Fleming times his switchover perfectly: exactly at the point where I was like, "Okay, where's James Bond?" the action switches to England. Honestly, the middle third of the novel is probably the weakest. Well, sort of. Bond goes to Istanbul, and we get to meet Kerim, the Head of T (MI6 operations in Istanbul), and he is a very entertaining character: he runs the Cold War as a sort of game, business, and family operation all in one. On the other hand, there's actually not a whole lot of relevance that happens in this section-- when Bond and Kerim go to see some gypsies, it has the sort of page-filling feel of the horse races in Diamonds are Forever. Lots of local flavor and color, but it's not really put to much use. Honestly, most of these Bond novels so far have been kind of weirdly plotted, except for Live and Let Die; I wonder if Fleming will get better at this as the series goes on.

The interest of all the local color is of course undermined by Bond's disgust at foreigners. Right from landing in Istanbul, it's all matter-of-fact racism from him: "So these dark, ugly, neat little [customs] officials were the modern Turks. He listened to their voices, full of broad vowels and quiet sibilants and modified u-sounds, and he watched the dark eyes that belied the soft, polite voices. [...] They were eyes that kept the knife-hand in sight without seeming to, that counted the grains of meal and the small fractions of coin and noted the flicker of the merchant's fingers. They were hard, untrusting, jealous eyes. Bond didn't take to them." Like, holy cow, Bond, even their "modified u-sounds" are evil?

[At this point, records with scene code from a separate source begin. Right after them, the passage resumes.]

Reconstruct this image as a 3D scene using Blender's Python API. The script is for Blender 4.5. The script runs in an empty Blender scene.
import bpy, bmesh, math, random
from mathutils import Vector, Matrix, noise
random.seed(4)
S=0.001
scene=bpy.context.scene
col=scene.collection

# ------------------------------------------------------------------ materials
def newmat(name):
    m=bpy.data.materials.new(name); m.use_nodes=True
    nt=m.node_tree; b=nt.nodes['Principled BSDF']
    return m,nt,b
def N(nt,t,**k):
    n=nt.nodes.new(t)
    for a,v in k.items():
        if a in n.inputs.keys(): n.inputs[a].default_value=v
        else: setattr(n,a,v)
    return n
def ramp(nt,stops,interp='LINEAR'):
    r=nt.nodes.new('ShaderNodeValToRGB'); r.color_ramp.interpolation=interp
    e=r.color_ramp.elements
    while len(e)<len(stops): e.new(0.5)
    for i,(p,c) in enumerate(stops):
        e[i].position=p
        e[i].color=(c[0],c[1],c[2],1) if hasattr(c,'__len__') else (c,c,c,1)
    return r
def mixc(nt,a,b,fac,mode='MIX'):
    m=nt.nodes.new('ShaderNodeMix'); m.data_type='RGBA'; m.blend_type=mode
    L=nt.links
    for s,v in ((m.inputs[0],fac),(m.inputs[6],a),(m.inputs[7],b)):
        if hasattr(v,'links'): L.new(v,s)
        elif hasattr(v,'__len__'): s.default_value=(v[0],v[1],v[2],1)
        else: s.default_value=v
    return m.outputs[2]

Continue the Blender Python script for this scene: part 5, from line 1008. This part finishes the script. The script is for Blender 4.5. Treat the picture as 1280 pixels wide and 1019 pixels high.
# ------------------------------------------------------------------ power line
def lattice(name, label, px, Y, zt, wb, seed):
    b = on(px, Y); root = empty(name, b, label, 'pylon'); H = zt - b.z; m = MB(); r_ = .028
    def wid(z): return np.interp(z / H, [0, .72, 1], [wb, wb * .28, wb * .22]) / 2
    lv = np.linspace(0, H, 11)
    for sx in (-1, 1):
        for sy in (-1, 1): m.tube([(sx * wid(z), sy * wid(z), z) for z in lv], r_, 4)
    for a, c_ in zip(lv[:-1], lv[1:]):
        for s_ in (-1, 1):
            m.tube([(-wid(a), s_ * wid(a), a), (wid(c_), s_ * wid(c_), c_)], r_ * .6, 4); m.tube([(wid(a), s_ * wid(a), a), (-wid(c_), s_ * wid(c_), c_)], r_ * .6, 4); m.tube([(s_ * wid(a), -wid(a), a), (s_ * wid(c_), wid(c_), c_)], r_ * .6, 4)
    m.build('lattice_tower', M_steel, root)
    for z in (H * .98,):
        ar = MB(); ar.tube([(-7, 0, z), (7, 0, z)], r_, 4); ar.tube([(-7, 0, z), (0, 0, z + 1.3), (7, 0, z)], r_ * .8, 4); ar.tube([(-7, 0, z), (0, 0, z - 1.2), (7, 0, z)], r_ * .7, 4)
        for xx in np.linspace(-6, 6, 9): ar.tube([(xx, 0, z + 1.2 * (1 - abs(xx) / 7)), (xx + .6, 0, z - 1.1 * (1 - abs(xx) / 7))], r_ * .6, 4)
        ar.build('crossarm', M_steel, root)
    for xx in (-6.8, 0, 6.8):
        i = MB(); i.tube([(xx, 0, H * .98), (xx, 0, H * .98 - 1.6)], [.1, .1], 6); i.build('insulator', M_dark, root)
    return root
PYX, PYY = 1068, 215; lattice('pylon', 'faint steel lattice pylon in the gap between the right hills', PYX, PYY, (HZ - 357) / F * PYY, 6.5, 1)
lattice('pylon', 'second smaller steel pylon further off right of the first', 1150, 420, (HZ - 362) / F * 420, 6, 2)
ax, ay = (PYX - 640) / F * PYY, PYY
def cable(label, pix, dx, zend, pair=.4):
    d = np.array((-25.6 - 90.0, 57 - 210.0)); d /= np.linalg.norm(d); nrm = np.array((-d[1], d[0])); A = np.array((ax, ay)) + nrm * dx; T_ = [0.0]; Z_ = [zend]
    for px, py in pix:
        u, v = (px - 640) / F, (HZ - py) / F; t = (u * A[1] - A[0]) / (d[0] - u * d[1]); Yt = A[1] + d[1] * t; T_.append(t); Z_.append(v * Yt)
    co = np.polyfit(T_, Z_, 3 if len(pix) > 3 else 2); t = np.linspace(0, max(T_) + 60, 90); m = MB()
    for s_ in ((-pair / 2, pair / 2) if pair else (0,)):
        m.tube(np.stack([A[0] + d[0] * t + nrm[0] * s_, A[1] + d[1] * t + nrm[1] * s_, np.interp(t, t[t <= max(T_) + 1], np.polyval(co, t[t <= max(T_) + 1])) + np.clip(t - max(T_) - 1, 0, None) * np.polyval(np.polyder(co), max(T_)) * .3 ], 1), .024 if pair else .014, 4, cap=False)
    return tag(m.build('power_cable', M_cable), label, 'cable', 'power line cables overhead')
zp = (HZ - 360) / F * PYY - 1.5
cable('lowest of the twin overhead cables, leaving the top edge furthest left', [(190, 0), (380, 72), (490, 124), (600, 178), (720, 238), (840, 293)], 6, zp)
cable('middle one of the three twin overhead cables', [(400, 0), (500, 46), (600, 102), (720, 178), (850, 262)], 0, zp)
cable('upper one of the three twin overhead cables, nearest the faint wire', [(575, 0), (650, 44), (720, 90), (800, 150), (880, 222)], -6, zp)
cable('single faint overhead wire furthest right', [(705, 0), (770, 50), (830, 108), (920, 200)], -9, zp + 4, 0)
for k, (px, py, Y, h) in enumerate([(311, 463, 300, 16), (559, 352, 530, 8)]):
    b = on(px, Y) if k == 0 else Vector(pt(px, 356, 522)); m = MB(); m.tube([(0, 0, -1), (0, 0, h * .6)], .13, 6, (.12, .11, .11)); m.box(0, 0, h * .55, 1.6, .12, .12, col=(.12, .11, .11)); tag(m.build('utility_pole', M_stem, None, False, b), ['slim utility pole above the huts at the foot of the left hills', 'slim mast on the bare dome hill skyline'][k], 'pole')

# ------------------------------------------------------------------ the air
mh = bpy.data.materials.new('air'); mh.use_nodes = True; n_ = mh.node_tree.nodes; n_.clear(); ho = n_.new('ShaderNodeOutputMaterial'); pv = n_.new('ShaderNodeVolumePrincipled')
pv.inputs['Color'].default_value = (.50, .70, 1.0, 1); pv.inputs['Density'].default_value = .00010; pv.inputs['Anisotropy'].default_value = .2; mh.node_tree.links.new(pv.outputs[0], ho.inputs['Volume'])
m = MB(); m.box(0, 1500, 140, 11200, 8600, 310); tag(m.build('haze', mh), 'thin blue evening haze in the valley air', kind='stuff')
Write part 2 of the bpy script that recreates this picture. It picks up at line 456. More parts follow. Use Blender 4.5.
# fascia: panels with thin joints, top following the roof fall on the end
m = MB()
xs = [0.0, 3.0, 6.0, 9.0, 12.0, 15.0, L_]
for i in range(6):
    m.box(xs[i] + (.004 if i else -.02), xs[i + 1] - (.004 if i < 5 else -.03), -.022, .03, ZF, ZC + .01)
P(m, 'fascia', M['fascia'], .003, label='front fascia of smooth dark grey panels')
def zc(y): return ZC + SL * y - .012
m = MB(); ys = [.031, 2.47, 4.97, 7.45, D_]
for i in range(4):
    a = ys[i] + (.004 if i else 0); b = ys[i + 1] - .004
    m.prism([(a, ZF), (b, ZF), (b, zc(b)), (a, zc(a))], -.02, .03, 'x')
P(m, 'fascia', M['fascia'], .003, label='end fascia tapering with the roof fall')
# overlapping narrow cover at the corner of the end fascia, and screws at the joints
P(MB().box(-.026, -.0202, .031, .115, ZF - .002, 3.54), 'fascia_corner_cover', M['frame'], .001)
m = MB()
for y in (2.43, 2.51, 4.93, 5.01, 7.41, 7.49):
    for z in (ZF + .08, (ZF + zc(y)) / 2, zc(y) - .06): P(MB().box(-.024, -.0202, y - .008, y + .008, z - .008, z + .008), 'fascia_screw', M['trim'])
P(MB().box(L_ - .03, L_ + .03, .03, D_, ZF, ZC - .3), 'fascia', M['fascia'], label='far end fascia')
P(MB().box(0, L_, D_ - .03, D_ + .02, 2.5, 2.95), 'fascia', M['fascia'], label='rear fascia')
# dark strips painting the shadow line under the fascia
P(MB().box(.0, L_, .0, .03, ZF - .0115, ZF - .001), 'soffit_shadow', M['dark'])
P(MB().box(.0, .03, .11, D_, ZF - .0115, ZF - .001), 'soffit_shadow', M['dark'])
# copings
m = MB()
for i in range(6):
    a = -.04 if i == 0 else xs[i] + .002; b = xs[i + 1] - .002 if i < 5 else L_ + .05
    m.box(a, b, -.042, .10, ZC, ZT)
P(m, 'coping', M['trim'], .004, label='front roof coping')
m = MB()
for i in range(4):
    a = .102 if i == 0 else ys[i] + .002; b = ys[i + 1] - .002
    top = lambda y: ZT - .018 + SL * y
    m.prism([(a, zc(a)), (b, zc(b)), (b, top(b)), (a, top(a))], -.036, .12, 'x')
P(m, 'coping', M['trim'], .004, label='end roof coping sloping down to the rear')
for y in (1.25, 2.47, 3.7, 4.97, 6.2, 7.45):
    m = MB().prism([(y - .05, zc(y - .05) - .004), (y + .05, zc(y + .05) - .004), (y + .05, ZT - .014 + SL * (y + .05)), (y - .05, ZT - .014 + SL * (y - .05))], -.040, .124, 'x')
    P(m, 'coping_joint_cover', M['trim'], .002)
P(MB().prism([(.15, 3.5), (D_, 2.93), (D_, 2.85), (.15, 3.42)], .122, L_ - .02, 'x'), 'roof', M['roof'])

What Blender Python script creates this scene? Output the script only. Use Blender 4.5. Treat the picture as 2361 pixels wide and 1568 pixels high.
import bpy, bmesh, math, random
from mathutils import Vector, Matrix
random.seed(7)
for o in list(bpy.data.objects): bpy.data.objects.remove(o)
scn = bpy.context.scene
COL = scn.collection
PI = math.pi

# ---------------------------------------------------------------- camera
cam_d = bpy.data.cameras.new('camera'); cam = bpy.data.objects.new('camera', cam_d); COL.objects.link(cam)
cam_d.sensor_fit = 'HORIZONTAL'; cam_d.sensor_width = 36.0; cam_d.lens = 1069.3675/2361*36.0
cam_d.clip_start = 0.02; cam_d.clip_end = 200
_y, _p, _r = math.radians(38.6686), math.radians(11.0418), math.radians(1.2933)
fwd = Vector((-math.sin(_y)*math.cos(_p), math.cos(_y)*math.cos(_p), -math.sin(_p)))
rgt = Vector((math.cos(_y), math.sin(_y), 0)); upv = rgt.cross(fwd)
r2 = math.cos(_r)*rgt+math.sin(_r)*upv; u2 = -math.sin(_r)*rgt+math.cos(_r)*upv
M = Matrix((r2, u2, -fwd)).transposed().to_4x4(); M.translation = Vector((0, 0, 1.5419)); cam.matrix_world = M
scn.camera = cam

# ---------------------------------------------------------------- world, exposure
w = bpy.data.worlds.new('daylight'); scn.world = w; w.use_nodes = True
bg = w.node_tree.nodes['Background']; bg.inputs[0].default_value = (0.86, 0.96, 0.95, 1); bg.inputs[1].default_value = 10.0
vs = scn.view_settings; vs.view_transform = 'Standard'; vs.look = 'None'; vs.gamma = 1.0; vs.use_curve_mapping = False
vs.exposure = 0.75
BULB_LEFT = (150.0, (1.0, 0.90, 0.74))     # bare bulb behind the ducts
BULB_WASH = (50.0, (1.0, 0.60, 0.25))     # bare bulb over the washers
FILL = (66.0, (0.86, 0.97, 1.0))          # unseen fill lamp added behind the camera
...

Bond likes Kerim, but of course Kerim's mother was English. It's this stuff that prevents one from fully engaging in the otherwise lavish descriptions of "exotic" Istanbul. Will I have to put up with this casual racism the whole rest of the series?

The last third of the novel is better, though. Like in Live and Let Die and Diamonds are Forever, we have Bond protecting a woman while on a slow-moving form of transport; the Russians really have figured out what it takes to make him fall in love with someone. It's tense and Fleming keeps the tension escalating throughout. If this part is done on screen as is, I can see it being really intense and captivating. I'm still impressed by how much Fleming makes you feel the pain Bond is in, and how hard it is for Bond to do things that look simple on screen-- like grab a gun while wrestling an opponent-- in a way that's completely captivating.

I'd place this in the middle of the Bond novels thus far: not as good as Casino Royale or Moonraker, but better than Live and Let Die or Diamonds are Forever. I'm interested enough to keep reading, at least.